Donald A. Olson
Donald
Olson is currently President of his own engineering consulting company,
Cambridge Consulting. In 1997, Don was a very early founding partner of Energy
Partners, Ltd., where he worked on the grass roots team which kicked off this
New York Stock Exchange Company. Energy Partners, Ltd. was founded in
New Orleans
by what would amount to ten professionals in the energy business. He was
responsible for the first major business deal to put that company on the map,
and later was key in expanding that profit center to its current importance.
That profit center would be the financial launching pad for EPL's next major
expansion where he also worked on the team that would quadruple the size of the
company in one large transaction. That put EPL on a springboard to attract
Merrill-Lynch as primary underwriter for its initial public offering in 2000.
Don's major assignments while at EPL were Vice President of the Bay Marchand Profit Center, and Vice President of Environmental, Health and Safety. While at EPL, Don was the only Company Incident Commander and held a post on the Investment Advisory Committee, responsible for all budget expenditures. He regularly reported on the company's success to the primary investors in the company.
Even though Don got his engineering start as a Rocket Scientist, working for NASA, testing rocket engines for the Apollo spacecraft, he was attracted early on to the oil industry by Shell oil Company. The majority of Don's experience in the energy industry came through his two prior employers: With Shell, he received his initial training by working on several of the largest oil and gas fields in the Gulf of Mexico. And at Louisiana Land and Exploration Co. (LL&E), he began to understand the workings of a smaller company and, while working at the corporate staff level, (both in Engineering and in Finance), gained experience managing and planning, budgeting and forecasting from the division level on up. Regular projects included capital budget allocation, property ranking, asset acquisitions and divestitures (domestic, onshore and offshore, and international), and preparation of presentations for the Board of Directors, rating agencies, investment bankers and lending institutions. Always entrepreneurial minded, Don initiated several projects new to LL&E. He initiated the policy of assigning up-and-coming engineers to the Finance Department on the Planning Team; he led the effort to market storage space in LL&E's twelve salt domes to foreign mid-east royalty; he initiated and led the LL&E Engineering Computer Systems Committee; and he headed the effort to team with two other companies in a bid to manage the US Government's Strategic Petroleum Reserve.

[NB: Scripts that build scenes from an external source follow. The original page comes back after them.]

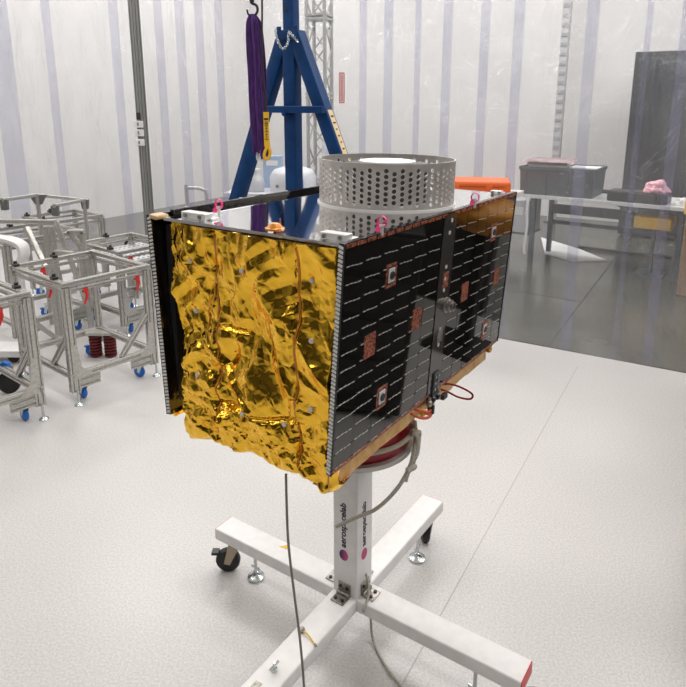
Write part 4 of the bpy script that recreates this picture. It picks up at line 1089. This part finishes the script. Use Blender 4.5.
bm = bm_new(); lathe(bm, [(.26, 0), (.27, .02), (.27, .17), (.25, .21)], (0, 0, 0), 40); obj('housing', bm, 'lilac', e, smooth=35)
bm = bm_new(); lathe(bm, [(.25, .212), (.22, .25), (.12, .28), (.0001, .285)], (0, 0, 0), 40); obj('lid', bm, 'lilac', e, smooth=50)
bm = bm_new(); box(bm, (.02+.1, -.27, .10), (.12, .03, .12)); obj('control_panel', bm, mat('pale_blue_panel', (.25, .35, .6), .4), e, .004)
bm = bm_new(); cyl(bm, (-.13, -.25, .08), (-.13, -.24, .08), .02, 14); obj('button', bm, 'alud', e)
e = thing('jug', 'hazy clear jug with narrow neck on the white lab bench', 'jug', wb_at(U(252), .20))
bm = bm_new(); lathe(bm, [(.09, 0), (.10, .02), (.10, .12), (.07, .17), (.05, .19), (.05, .24)], (0, 0, 0), 28); obj('vessel', bm, mat('grey_glass', (.5, .52, .54), .3), e, smooth=50)
bm = bm_new(); cyl(bm, (0, 0, .24), (0, 0, .26), .055, 24); obj('cap', bm, 'lilac', e)
e = thing('blue_box', 'pale blue carton on the lab bench behind the yellow tag', 'box', wb_at(U(262), .58), (0, 0, -.1))
bm = bm_new(); box(bm, (0, 0, .19), (.22, .14, .38)); obj('carton', bm, mat('pale_blue_carton', (.3, .42, .6), .6), e)
bm = bm_new(); box(bm, (0, -.072, .3), (.14, .004, .06)); obj('label_plate', bm, 'foam', e)
crumpled('plastic_sack', 'clear crumpled sack on the lab bench right of the mast', 'sack', wb_at(U(327), .42), (.13, .12, .42), mat('frosted_plastic', (.62, .64, .68), .2), 8.2)
# truss tower
tq = aty(320, 120, 9.0)
tr = thing('truss_tower', 'white square lattice truss tower beyond the curtain', 'truss', V((tq.x, tq.y, FZ)), (0, 0, YAW+.2))
sw = .125
trm = mat('truss_white', (.4, .4, .39), .4, .2)
for sx, sy in ((-1, -1), (1, -1), (1, 1), (-1, 1)):
    bm = bm_new(); cyl(bm, (sx*sw, sy*sw, 0), (sx*sw, sy*sw, 4.2), .025, 14); obj('chord', bm, trm, tr, smooth=40)
for (a, b) in (((-1, -1), (1, -1)), ((1, -1), (1, 1)), ((1, 1), (-1, 1)), ((-1, 1), (-1, -1))):
    bm = bm_new(); n = 13
    for k in range(n):
        z0, z1 = .1+k*.31, .1+(k+1)*.31; s_, t_ = (a, b) if k % 2 else (b, a)
        cyl(bm, (s_[0]*sw, s_[1]*sw, z0), (t_[0]*sw, t_[1]*sw, z1), .011, 8)
    obj('lattice', bm, trm, tr, smooth=40)
for z in (1.95, 2.0, 2.95, 3.0):
    bm = bm_new(); box(bm, (0, 0, z), (.3, .3, .03)); obj('joint_plate', bm, trm, tr)
bm = bm_new(); box(bm, (0, 0, .012), (.5, .5, .024)); obj('base_plate', bm, trm, tr)
# red printed label stuck on the curtain
tlb = t_at(344, 88); zc = aty(344, 88, cl(tlb).y).z
o = thing('red_label', 'small red-printed vertical label stuck on the clear curtain right of the mast', 'label', cl(tlb, zc, -.035), (0, 0, YAW))
bm = bm_new(); box(bm, (0, 0, 0), (.055, .003, .26)); pl_ = obj('label_sheet', bm, mat('pale_label', (.8, .7, .7), .5), o)
bm = bm_new()
for x in (-.024, .024): box(bm, (x, -.0022, 0), (.006, .0015, .25))
for z in (-.122, .122): box(bm, (0, -.0022, z), (.05, .0015, .006))
for k in range(11): box(bm, (0, -.0022, -.1+.02*k), (.020+.012*hsh(k, 9), .0015, .010))
obj('print', bm, 'redink', pl_)
# wall outlet with conduit on the far wall left
wp_ = aty(195, 188, 7.4)
o = thing('pipe_stand', 'small grey curved pipe on a stand beyond the curtain left of the mast', 'stand', V((wp_.x, wp_.y, FZ)))
bm = bm_new(); zq2 = wp_.z-FZ; tube(bm, [(-.12, 0, zq2), (0, 0, zq2+.0), (.09, 0, zq2-.02), (.13, 0, zq2-.12), (.13, 0, .03)], .02, 10); obj('pipe', bm, 'alu', o, smooth=60)
bm = bm_new(); bar(bm, (-.1, 0, .03), (-.1, 0, zq2+.04), .04); box(bm, (0, 0, .015), (.4, .25, .03)); obj('support', bm, 'alu', o)

# ------------------------------------------------------------------ colour management
vs = SC.view_settings; SC.display_settings.display_device = 'sRGB'
vs.view_transform = 'Standard'; vs.look = 'None'; vs.exposure = 0; vs.gamma = 1; vs.use_curve_mapping = False
SC.cycles.max_bounces = 10; SC.cycles.transparent_max_bounces = 16; SC.cycles.glossy_bounces = 5; SC.cycles.diffuse_bounces = 4
SC.cycles.use_denoising = True; SC.cycles.sample_clamp_indirect = 6
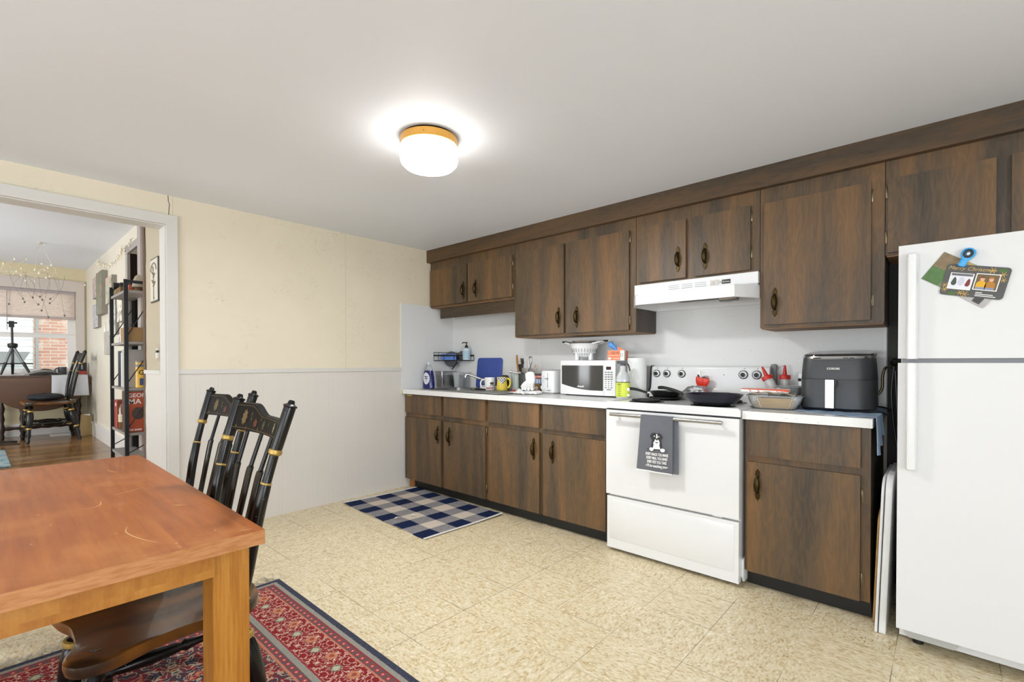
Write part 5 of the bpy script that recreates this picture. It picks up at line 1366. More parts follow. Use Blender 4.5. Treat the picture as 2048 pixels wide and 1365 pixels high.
# gas hose, cord and trays in the gap by the refrigerator
o = obj('gas_hose', B((3.52, -.03, 1.0)).tube(smooth_pts([(3.46, -.035, .985), (3.50, -.034, .995), (3.517, -.032, 1.03), (3.518, -.03, 1.09), (3.53, -.03, 1.135), (3.56, -.055, 1.14)], 6), .0065, 10), plain('#8f7f62', .35, .9), loc=(3.52, -.03, 1.0)); tag(o, 'curved metal hose on the backsplash right of the air fryer', 'hose')
o = thing('hanging_cord', 'black cord and plug hanging in the gap beside the refrigerator', 'cord', (3.572, -.09, 1.12))
obj('plug', B((3.572, -.09, 1.12)).ball((3.57, -.09, 1.165), (.018, .03, .022), 12, 8), M_black, o)
obj('cable', B((3.572, -.09, 1.12)).tube(smooth_pts([(3.57, -.09, 1.15), (3.56, -.1, 1.0), (3.575, -.1, .8), (3.59, -.1, .72), (3.585, -.1, .9), (3.575, -.1, 1.12)], 6), .005, 6), M_black, o)
def tray(name, label, x0, th, y0, y1, z1, lean, mat, rim=True):
    t = thing(name, label, 'tray', (x0, (y0 + y1) / 2, .0), 0)
    t.rotation_euler = (0, lean, 0)
    hy = (y1 - y0) / 2; r = .07; pts = []
    for cy, cz, a0 in ((hy - r, z1 - r, 0), (-hy + r, z1 - r, 90)):
        pts += [(cy + r * math.cos(math.radians(a0 + 15 * k)), cz + r * math.sin(math.radians(a0 + 15 * k))) for k in range(7)]
    r2_ = .012
    for cy, cz, a0 in ((-hy + r2_, r2_, 180), (hy - r2_, r2_, 270)): pts += [(cy + r2_ * math.cos(math.radians(a0 + 30 * k)), cz + r2_ * math.sin(math.radians(a0 + 30 * k))) for k in range(4)]
    obj('panel', B().prism(pts, 0, th, 'yz', .003), mat, t)
    return t
tray('serving_tray', 'thin white tray leaning foremost in the gap left of the refrigerator', 3.547, .010, -.695, -.24, .67, .034, M_white)
t = tray('serving_tray', 'thicker white tray leaning between the thin tray and refrigerator', 3.5605, .024, -.69, -.235, .68, .034, M_white)
tray('wicker_tray', 'tan bamboo tray leaning behind the white trays', 3.532, .008, -.60, -.22, .50, .034, plain('#a8834c', .6, noise=.35, scale=30))

# ---- card, photo and clip on the freezer door
YFr = -.7812
ck = thing('christmas_card', 'dark grey Christmas card with two photos on the freezer door', 'card', (3.845, YFr, 1.465)); ck.rotation_euler = (0, .225, 0)
def rr_(w, h, r, n=6):
    p = []
    for cx, cz, a in ((w - r, h - r, 0), (-w + r, h - r, 90), (-w + r, -h + r, 180), (w - r, -h + r, 270)): p += [(cx + r * math.cos(math.radians(a + 90 * k / n)), cz + r * math.sin(math.radians(a + 90 * k / n))) for k in range(n + 1)]
    return p
def fl(name, pts, y, mat, par, th=.0004): return obj(name, B().prism(pts, y - th, y, 'xz'), mat, par)
fl('card_stock', rr_(.088, .058, .012), -.004, plain('#4b4b49', .5, noise=.05), ck, .0008)
M_gd = plain('#c7a560', .5, noise=.15); M_sn = plain('#dcdde4', .5, noise=.06)
def rect(x0, x1, z0, z1): return [(x0, z0), (x1, z0), (x1, z1), (x0, z1)]
def sheared(x0, x1, z0, z1): return rect(x0, x1, z0, z1)
text('lettering', 'Merry Christmas', .019, M_gd, ck, (-.018, -.0052, .044), shear=.35)
p1 = fl('snow_photo', rect(-.071, -.005, -.034, .027), -.0050, M_paperw, ck)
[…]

Don has two engineering degrees in Mechanical Engineering from LSU (BS) in Baton Rouge and MIT (MS) in Cambridge, MA, and is a Registered Professional Engineer in Louisiana in both the fields of Petroleum and Mechanical Engineering.
Activities based on interests outside of his career are husband, and father of great daughter who just graduated from Emory University, a term in the US Army Reserve starting in 1966, commissioned a 2nd Lieutenant in the Ordnance Corps upon graduation in 1969, and honorably discharged in 1981 at the rank of Captain, now a member of the American Legion. For ten years, Don was a member of the Industry Advisory Board to Nicholls State University in Thibodeaux, Louisiana.
Don's other interests include computers, networking and its applications (having installed many networks using Windows 98, Me, and XP), photography (just starting over in digital), woodworking, cycling, inline skating, and personal investing.
All Work and No Pay Makes Jack a Dull Boy – What to Expect When
You Start Your Own Business
Most entrepreneurs focus entirely on a technology, patent, skill or process that
would be valued by prospective customers. While looking for startup money, most
ignore the amount of startup effort that will be devoted to administrative and
clerical duties when on a tight budget. This talk will emphasize that other
side of founding a business...working long hours, supplying your own office
supplies, even emptying the trash. There will be a much reduced level of
income, maybe none; long days; and a high intensity single-mindedness which
others will describe as "boring." Family relations will suffer, finances will
strain, business plans will stretch out. Will or will it not succeed? Should I
give up? When do I call it quits? This story ends with success, a smooth
startup, followed by logical growth, several infusions of capital and a public
stock offering on the New York Stock Exchange. And then the real work started!